[Scene script records]
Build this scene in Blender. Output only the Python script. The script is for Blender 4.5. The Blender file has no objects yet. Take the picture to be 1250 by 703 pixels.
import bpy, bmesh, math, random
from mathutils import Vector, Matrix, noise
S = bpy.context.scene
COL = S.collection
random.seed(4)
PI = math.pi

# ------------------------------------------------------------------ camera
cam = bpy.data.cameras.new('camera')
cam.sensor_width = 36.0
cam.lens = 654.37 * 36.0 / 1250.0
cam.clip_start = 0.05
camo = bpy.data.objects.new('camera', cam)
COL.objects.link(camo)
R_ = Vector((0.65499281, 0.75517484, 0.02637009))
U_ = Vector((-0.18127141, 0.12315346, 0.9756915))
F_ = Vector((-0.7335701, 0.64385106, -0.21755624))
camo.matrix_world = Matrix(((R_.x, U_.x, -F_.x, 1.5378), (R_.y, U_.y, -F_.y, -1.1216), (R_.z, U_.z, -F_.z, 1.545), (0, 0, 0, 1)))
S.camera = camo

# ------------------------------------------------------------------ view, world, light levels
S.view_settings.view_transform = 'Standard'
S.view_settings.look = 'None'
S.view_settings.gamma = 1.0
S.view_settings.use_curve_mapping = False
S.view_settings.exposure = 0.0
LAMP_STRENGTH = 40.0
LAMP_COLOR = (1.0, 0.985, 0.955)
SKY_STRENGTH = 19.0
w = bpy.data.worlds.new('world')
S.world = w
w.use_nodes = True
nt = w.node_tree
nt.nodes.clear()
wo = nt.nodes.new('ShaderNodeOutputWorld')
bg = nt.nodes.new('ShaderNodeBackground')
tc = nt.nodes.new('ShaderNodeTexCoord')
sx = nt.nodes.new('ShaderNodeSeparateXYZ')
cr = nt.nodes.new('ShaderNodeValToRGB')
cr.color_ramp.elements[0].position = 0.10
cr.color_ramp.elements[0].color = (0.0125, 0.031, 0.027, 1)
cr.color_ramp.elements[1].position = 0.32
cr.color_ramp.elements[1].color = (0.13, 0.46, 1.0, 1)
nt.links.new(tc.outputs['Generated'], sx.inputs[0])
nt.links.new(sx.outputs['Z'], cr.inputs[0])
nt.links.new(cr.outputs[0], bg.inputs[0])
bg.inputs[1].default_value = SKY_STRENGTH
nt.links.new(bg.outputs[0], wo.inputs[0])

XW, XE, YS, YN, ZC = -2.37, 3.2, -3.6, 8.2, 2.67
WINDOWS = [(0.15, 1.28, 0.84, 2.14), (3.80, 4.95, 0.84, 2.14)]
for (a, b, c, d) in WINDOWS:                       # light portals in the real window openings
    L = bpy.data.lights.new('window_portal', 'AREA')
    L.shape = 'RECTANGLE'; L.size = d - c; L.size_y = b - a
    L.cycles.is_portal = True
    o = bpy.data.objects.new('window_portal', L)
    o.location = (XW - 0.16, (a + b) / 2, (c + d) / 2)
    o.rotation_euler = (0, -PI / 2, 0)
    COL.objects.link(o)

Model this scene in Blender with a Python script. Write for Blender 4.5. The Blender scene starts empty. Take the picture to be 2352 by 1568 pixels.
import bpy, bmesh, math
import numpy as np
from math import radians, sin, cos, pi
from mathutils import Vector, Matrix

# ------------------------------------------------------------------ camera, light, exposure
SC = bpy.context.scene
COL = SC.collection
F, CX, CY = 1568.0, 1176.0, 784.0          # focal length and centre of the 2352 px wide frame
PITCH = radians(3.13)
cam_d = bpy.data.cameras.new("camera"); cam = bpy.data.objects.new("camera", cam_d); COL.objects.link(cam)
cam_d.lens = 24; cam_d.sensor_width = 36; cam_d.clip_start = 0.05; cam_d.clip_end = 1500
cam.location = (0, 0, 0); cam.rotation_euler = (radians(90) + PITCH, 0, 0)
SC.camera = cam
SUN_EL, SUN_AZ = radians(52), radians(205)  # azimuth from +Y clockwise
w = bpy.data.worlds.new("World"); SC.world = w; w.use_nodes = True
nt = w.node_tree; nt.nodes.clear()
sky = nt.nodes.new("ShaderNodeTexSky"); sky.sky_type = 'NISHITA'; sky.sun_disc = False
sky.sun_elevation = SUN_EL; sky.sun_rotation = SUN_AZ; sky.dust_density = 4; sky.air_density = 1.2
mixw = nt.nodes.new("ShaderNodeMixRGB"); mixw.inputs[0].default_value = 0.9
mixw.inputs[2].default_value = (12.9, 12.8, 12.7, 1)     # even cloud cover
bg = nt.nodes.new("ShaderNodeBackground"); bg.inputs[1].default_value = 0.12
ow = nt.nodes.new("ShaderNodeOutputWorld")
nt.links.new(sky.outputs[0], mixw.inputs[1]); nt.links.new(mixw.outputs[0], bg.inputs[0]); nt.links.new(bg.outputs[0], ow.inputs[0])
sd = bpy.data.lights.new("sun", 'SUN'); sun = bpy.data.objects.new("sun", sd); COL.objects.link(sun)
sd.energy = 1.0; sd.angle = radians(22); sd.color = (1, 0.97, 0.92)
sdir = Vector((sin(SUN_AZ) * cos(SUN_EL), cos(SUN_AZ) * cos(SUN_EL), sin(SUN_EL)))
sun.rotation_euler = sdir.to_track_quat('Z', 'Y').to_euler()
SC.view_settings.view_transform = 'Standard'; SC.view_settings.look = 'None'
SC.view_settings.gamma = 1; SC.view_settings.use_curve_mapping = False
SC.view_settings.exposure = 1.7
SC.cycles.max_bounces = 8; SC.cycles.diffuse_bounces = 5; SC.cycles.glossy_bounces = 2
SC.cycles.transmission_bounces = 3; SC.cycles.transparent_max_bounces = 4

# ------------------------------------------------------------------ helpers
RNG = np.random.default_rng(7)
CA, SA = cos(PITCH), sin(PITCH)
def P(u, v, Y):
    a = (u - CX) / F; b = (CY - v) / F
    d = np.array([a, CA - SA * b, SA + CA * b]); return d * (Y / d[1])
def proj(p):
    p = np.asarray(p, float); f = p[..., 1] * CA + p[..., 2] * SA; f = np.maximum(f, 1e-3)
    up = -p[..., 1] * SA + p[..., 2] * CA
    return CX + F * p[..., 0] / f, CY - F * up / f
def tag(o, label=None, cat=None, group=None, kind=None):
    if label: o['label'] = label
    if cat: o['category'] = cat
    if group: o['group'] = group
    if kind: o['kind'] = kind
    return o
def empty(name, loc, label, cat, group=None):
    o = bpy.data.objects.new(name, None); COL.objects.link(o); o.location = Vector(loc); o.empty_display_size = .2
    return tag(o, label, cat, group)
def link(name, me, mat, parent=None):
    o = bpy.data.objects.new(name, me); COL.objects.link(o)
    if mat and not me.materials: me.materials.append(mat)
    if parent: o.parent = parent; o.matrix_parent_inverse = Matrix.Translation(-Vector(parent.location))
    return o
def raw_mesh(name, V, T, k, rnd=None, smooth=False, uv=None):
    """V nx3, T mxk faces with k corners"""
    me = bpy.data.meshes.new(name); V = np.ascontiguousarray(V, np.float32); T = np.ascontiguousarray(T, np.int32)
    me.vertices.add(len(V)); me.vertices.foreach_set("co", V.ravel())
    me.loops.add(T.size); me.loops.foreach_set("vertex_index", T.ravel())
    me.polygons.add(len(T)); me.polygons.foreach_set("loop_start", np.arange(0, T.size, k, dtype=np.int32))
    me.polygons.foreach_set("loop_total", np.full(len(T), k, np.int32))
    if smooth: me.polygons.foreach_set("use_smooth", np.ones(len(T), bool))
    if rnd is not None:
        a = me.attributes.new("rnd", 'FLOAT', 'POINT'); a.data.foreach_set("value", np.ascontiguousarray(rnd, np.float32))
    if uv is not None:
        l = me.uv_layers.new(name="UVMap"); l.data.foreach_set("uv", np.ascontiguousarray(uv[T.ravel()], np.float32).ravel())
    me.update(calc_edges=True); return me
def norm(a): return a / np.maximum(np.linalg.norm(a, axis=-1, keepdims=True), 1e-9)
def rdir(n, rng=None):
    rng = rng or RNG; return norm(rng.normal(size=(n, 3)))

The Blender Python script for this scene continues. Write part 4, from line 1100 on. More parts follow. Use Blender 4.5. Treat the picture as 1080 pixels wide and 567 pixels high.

* _The task_: State how many lines include the string "pixels", and nothing more.

* _Written answer_: 3